Are the pupils in her eyes slightly dilated? Was she comfortable being tactile? Did she smell good? Is she comfortable giving me eye contact? Was I able to get her to laugh? Was she comfortable when I leaned into her personal space? Did she want to see me again?

A lot of my romantic interactions were grounded in a hazardous real world experience, and I would rely on every sense naturally available to me to interpret signs that would give me subtle permissions to venture out of the “friend zone” (a zone that you don’t want to get stuck in for too long!) and propel myself into relationship territory. Which didn’t always work, but admittedly achieved more success than failure…


None of the skills I acquired over time would necessarily be relevant in an age where digital interaction is the mainstream melody of contemporary times…and I don’t knock it! If I could time travel into the past and drag my anxious 15 year old self into 2017 and show him that you can express an interest to the person of your dreams through the tap of an app (with accompanied emoji’s) it would have cut down half the work I had put into attracting the attractive…

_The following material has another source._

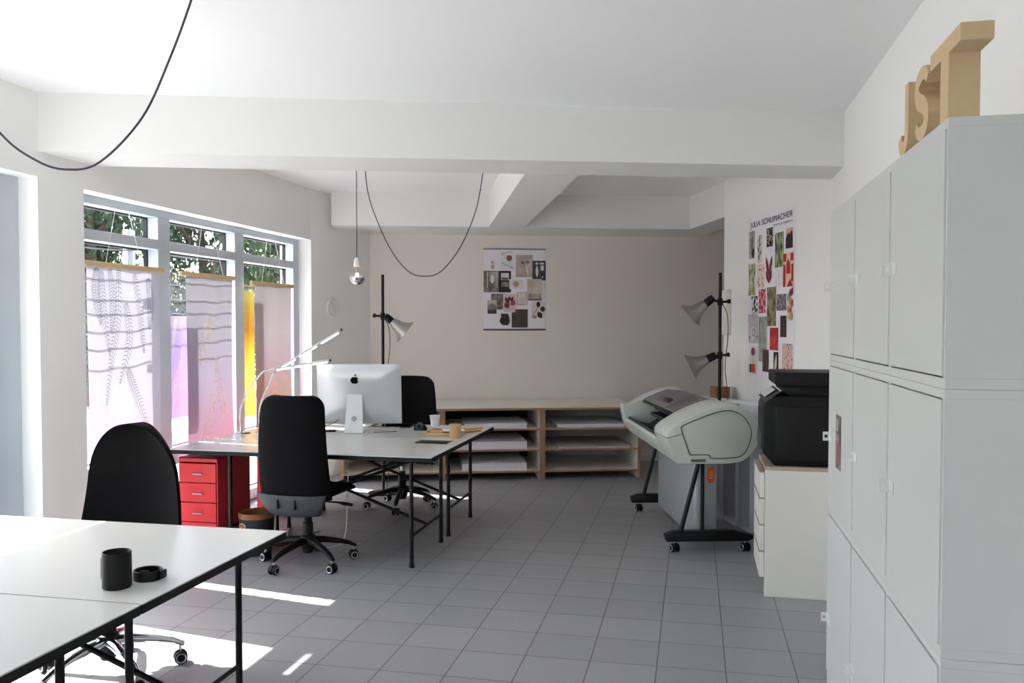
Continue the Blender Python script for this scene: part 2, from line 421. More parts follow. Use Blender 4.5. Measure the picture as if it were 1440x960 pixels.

Perhaps I’m just a little jealous? I would have saved quite a bit of money on over priced meals in over crowded restaurants, if I was able to claim to be in a relationship before I went on the date. It makes sense that technology in all its forms is utilised and absorbed to aid and assist romantic connections, can you imagine how revolutionary it was when the telephone was invented!? But no matter how fast or accessible technology becomes (I assume?) people will eventually need to meet up with the person they are going to enter into a relationship with and maybe even share the same physical space, so just maybe it’s a good idea to bank a few real world experiences…just in case?